Question

A body is in translational equilibrium under the action of coplanar forces. If the torque of these forces is zero about a point, is it necessary that it will also be zero about any other point?

Answer 1

Yes , if the torque due to forces in translation equillibrium is zero about a point, it will be zero about other point in the plane.

Let us consider a planner lamina of some mass, acted upon by forces \[\overrightarrow{F_1}, \overrightarrow{F_2}, . . . \overrightarrow{F_i},\] etc.

Let a force \[\overrightarrow{F_i}\] act on a \[i^{th}\] particle and torque due to \[\overrightarrow{F_i}\] be zero at a point Q.

Since the body is in translation equillibrium, we have

\[\Sigma \overrightarrow{F_i} = 0 .............(1)\]
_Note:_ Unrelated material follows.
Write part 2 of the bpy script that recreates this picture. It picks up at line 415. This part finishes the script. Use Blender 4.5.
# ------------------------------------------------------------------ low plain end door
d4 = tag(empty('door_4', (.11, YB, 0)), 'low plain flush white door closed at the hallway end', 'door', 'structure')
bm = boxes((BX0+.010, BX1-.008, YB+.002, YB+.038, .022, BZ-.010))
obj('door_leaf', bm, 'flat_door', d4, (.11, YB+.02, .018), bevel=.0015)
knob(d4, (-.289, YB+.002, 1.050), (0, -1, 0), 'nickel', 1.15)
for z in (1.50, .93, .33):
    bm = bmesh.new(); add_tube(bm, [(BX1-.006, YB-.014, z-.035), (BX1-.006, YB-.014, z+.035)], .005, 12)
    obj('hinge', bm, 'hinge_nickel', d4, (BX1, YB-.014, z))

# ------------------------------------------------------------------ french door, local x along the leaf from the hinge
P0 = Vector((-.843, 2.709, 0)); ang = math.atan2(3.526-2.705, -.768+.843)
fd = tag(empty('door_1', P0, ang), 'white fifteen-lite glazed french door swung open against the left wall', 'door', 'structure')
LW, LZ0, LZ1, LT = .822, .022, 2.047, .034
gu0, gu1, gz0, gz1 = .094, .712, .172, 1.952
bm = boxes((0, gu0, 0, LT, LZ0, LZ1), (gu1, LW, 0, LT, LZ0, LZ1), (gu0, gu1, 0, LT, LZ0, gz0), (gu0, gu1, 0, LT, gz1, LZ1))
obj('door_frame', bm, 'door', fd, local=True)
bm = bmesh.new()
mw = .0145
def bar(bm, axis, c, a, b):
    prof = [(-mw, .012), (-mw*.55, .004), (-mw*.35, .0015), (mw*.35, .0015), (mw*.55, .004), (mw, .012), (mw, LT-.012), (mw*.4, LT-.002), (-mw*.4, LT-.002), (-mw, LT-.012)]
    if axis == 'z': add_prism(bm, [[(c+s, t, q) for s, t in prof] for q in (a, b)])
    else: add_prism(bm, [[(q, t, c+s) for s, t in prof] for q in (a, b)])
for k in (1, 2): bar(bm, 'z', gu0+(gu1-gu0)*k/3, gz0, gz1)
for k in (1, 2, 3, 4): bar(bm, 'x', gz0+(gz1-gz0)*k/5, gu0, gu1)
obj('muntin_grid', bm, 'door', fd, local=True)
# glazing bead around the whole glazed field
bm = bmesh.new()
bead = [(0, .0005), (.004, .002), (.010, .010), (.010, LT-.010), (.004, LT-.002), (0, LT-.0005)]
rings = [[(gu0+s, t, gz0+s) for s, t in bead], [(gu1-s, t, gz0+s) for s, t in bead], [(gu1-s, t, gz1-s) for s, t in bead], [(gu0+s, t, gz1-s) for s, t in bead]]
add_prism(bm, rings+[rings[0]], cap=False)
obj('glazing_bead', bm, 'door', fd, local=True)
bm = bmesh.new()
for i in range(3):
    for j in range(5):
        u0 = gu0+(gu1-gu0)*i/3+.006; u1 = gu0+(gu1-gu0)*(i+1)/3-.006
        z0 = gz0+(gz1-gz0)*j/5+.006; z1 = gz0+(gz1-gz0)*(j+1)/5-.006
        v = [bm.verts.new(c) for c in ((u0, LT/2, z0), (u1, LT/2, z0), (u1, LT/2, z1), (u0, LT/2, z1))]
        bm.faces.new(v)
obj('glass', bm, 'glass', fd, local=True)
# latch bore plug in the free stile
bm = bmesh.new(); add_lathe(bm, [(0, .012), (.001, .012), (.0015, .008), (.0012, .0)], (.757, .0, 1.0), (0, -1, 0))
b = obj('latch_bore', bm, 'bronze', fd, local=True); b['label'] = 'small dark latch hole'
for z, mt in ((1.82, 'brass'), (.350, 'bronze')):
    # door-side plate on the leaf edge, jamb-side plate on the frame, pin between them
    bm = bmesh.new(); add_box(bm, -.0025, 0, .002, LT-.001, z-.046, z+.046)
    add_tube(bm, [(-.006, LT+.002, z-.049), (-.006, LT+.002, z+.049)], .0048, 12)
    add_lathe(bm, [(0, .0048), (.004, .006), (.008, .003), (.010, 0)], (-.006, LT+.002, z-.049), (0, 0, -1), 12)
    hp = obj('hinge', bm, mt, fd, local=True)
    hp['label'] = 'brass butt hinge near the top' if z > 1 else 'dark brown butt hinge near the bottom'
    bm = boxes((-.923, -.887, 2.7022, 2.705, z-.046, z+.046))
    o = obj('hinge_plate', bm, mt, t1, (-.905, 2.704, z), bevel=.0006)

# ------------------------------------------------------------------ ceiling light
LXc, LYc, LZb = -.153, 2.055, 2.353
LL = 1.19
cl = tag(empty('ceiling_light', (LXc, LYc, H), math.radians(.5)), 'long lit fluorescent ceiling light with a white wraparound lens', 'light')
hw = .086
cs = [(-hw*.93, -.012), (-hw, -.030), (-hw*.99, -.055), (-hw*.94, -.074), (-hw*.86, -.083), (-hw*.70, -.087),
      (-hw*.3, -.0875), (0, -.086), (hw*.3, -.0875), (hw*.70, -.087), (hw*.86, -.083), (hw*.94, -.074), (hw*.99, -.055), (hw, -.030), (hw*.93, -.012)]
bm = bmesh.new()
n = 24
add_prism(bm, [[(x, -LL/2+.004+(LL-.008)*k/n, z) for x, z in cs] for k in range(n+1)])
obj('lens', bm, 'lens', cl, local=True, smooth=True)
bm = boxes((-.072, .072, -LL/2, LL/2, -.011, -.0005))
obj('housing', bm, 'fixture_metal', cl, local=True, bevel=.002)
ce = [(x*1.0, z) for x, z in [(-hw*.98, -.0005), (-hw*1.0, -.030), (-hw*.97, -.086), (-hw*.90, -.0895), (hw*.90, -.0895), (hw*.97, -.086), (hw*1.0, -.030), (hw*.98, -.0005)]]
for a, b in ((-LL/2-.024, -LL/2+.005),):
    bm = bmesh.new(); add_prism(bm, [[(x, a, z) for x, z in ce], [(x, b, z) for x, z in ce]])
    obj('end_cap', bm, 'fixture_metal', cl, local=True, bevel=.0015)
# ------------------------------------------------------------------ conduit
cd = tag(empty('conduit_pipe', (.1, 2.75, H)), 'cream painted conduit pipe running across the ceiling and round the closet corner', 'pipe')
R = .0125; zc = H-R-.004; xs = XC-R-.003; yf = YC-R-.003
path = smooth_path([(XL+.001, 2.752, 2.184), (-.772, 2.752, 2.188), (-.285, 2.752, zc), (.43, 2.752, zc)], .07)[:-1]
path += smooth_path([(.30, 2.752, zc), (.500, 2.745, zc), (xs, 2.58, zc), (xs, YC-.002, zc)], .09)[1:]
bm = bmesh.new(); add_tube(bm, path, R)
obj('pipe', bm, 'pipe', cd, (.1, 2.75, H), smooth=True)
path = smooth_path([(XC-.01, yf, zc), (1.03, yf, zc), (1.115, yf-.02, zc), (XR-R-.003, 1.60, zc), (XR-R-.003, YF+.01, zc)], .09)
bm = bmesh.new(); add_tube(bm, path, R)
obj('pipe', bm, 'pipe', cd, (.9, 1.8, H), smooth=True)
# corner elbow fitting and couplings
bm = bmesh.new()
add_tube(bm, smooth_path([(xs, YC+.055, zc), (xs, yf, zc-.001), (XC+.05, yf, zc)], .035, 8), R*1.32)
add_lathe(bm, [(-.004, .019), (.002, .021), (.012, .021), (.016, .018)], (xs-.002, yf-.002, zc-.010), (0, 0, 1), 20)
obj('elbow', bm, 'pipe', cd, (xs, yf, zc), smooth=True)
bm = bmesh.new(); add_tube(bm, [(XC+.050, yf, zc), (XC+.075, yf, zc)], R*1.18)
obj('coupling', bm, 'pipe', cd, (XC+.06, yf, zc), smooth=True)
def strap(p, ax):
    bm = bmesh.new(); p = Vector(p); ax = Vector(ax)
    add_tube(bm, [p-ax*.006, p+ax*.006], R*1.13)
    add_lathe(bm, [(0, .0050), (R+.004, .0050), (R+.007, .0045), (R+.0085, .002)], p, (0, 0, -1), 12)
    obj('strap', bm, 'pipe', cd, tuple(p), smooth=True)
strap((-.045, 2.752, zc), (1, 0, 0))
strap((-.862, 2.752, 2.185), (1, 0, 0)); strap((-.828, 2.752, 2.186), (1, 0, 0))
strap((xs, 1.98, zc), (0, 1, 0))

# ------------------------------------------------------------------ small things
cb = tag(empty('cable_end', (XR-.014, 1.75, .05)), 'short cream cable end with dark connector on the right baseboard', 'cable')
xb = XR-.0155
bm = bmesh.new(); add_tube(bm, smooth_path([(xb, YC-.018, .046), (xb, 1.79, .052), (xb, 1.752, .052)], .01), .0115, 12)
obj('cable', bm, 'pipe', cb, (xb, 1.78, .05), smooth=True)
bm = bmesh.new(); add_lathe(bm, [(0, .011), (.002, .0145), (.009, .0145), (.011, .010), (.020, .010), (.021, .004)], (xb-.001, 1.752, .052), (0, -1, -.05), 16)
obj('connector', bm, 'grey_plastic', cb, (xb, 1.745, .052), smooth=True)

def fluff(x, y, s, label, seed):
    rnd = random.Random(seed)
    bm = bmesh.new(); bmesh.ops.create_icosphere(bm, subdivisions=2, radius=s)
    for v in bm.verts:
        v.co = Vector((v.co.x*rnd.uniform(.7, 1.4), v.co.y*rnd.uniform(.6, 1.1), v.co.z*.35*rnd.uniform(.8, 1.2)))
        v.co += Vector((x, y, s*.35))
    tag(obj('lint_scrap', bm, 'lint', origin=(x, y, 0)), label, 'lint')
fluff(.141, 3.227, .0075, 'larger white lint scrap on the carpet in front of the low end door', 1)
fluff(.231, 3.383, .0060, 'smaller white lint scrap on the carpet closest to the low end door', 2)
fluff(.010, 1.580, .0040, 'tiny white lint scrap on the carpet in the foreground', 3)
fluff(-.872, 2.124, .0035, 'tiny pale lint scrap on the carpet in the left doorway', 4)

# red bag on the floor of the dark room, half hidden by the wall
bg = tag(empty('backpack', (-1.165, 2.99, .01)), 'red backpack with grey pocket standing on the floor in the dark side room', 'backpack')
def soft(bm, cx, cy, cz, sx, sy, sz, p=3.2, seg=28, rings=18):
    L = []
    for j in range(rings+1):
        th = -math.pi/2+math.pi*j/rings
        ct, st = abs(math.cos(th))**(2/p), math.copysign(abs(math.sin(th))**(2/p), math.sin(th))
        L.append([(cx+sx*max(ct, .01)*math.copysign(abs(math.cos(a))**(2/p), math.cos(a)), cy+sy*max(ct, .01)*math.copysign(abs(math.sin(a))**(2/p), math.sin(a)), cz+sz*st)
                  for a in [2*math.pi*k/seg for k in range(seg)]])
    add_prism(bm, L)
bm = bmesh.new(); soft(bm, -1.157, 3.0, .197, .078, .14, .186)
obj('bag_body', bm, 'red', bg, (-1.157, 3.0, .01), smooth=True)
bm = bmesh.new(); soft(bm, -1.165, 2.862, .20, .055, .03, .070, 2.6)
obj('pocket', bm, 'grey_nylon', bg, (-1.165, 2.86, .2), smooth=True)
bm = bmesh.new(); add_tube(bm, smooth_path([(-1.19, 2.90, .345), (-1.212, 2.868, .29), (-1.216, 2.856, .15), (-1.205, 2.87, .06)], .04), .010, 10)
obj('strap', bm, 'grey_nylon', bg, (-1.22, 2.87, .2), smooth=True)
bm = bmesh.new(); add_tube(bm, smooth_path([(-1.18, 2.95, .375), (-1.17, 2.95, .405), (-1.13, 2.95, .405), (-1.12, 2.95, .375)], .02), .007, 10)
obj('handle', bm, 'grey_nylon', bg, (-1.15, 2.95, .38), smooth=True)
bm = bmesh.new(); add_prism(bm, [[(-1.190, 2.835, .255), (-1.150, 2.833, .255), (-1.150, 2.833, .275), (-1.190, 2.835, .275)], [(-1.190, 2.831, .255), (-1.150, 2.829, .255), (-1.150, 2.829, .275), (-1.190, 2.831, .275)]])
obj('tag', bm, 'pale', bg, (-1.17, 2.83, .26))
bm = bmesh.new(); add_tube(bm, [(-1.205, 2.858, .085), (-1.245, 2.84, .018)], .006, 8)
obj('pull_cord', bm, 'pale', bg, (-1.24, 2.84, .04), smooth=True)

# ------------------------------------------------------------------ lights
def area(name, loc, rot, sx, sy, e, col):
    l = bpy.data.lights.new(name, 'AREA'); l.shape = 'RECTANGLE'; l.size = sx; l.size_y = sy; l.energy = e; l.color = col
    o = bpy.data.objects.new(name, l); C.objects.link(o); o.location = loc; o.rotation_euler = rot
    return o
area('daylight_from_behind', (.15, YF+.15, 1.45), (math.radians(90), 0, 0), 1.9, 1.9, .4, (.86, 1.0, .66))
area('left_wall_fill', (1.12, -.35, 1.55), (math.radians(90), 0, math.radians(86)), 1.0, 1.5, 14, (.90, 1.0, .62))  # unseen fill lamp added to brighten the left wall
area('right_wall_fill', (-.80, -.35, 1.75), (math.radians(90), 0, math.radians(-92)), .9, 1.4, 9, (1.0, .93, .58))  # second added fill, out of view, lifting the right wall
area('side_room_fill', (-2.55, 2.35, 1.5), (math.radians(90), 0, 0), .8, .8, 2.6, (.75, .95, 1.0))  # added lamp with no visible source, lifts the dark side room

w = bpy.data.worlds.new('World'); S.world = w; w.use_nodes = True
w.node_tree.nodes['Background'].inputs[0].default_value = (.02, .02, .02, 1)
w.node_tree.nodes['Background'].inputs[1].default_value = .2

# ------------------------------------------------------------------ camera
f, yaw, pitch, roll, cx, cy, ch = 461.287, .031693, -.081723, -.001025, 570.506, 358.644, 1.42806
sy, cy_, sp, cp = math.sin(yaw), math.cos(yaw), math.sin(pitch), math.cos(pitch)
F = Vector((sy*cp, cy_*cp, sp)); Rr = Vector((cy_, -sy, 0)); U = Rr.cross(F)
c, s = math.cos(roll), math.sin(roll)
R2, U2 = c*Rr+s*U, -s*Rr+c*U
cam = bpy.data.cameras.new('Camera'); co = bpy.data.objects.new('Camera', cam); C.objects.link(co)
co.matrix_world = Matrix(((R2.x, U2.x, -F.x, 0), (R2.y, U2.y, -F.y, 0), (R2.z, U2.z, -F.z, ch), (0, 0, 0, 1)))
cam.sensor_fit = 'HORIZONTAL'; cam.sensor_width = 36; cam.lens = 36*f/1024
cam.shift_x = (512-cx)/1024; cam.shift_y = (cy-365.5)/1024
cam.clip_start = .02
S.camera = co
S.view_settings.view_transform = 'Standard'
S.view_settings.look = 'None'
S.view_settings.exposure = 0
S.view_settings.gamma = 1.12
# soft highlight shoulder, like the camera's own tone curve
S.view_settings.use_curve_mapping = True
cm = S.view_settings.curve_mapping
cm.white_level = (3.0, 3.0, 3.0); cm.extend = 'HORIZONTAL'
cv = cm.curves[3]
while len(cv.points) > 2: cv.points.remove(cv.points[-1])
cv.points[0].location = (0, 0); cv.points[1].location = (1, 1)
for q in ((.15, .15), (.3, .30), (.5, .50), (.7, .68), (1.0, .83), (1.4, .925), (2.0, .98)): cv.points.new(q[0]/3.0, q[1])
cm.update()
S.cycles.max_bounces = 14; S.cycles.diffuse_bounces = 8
Again, torque about P is zero . Therefore, we have

\[\Sigma\left( \overrightarrow{r_{pi}} \times \overrightarrow{F_i} \right) = 0 ..............(2)\]

Now, torque about point Q will be

\[\Sigma \overrightarrow{r}_{Qi} \times \overrightarrow{F_i} \]
\[ = \Sigma\left( \overrightarrow{r}_{QP} + \overrightarrow{r}_{Pi} \right) \times \overrightarrow{F_i} ............\left[\text{From fig.} \right]\]
\[ = \Sigma\left( \overrightarrow{r}_{QP} \times \vec{F_i} + \overrightarrow{r_{Pi}} \times \overrightarrow{F_i} \right)\]
\[ = \Sigma \overrightarrow{r_{QP}} \times \overrightarrow{F_i} + \Sigma \overrightarrow{r_{Pi}} \times \overrightarrow{F_i} \]
\[ = \overrightarrow{r_{QP}} \times \Sigma \overrightarrow{F_i} + 0 ..........\left[\text{From (2)} \right]\]
\[ = \overrightarrow{r_{QP}} \times 0 .........\left[\text{From (1)} \right]\]
\[ = 0\]

Thus, \[\overrightarrow{F}\] is zero about any other point Q.